In un mondo giusto, il referente che il termine richiama non è una cosa negativa, è solo una condizione dell’essere. Ma nel nostro mondo, “froc*o e chec*a” sono parole appositamente create come armi, altrimenti non sarebbero mai esistite.

Le parole nascono per riempire i vuoti della lingua: quando si è deciso di “impoverire” il nostro vocabolario con questi termini, l’unico vuoto della lingua che si è inteso riempire è stato quello dell’offesa.

Sono termini “marcati”, appartenenti a uno specifico registro e con una precisa destinazione d’uso. Non voglio essere troppo complesso nella spiegazione, perché è bene che tutti capiscano che l’alterità, termine che io preferisco sostituire a “diversità”, va rispettata già a partire dalle parole che usiamo.

Dire “sei etero” non è come dire “sei froc*o” o “sei chec*a”, non diciamo stronzate. Se le due realtà fossero ritenute entrambe giuste e non deplorevoli, non esisterebbero questi due termini degeneri che mi hai costretto a usare fin troppe volte nella mia risposta.

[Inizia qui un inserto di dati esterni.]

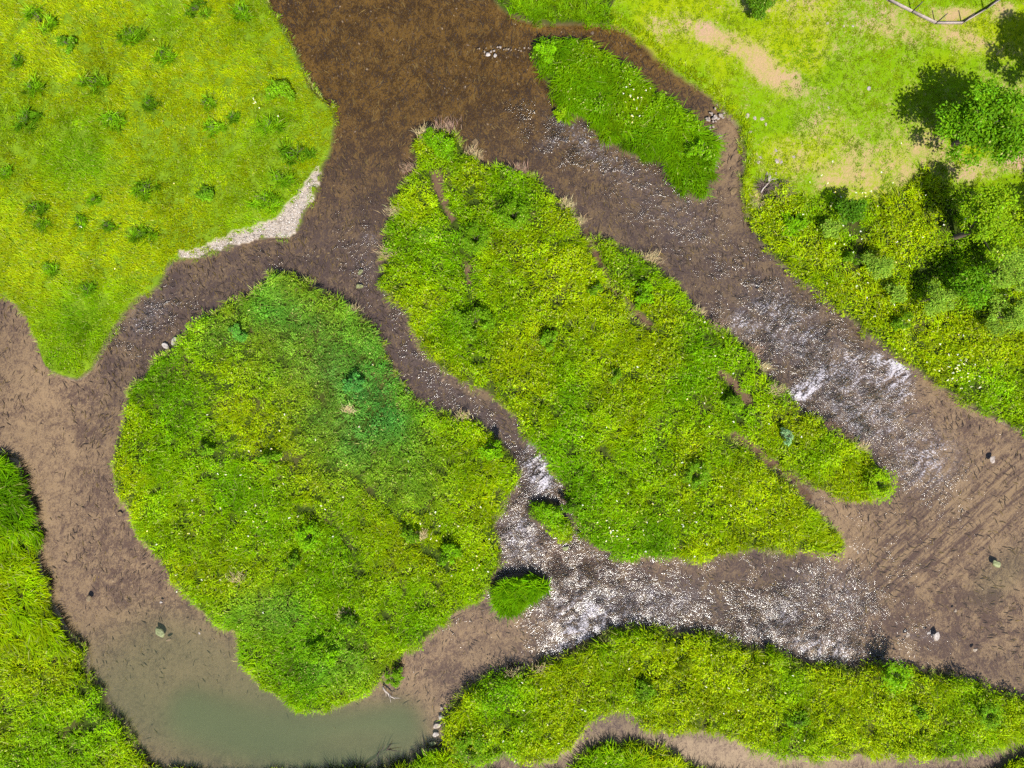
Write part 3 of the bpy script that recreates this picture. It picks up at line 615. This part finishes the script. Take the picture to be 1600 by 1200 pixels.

Ciò che hai sottovalutato è che, quando oggi hai deciso di usare uno di questi termini, non hai ferito me, che sono sufficientemente schermato dalla vita e dalla cultura, ma tutti coloro che si sono riconosciuti nello status che tu hai squalificato.

L’ignoranza e la sottocultura offendono più o quanto il pregiudizio. In un momento storico come questo in cui la parola è divenuta arma potente, anche nelle infinite manipolazioni che subisce, è necessario avere tanta cautela, soprattutto sui social.

Non meno grave il riferimento alla bellezza, che è oggi uno degli argomenti vigliacchi del bullismo più basso.

Che io sia un cesso non è probabilmente molto distante dal reale, ma che tu sia così bello (dato indiscutibile) non è qualcosa di cui hai merito.

La sensibilità, la cultura, l’intelligenza, il dominio della parola sono meriti veri, che spero tu voglia ancora considerare. La facilità con cui hai pensato di poter offendere tramite la denuncia della mia bruttezza è atteggiamento ancora di troppe persone nella nostra società.

Io ho una struttura molto solida, ripeto, molti altri no. E tra i molti altri includo i ragazzi che ti seguono, alcuni dei quali io ho la possibilità di osservare ogni giorno e di studiare nelle loro dinamiche relazionali. A scuola, tra i banchi, dove c’è la vita vera.

Voi artisti potete fare tanto per cambiare le cose, perché avete un potere sociale altissimo, che è all’origine di una catena infinita di riconoscimenti e identificazioni. A volte per quello che dite o cantate, a volte solo per i followers che avete, ahimè!

Salviamo quindi sempre la libertà di giocare con le parole, salviamo anche la stizza con cui mi hai risposto, stizza legittima nel gioco delle parti. Ma, ti prego, non legittimiamo l’’illegittimabile.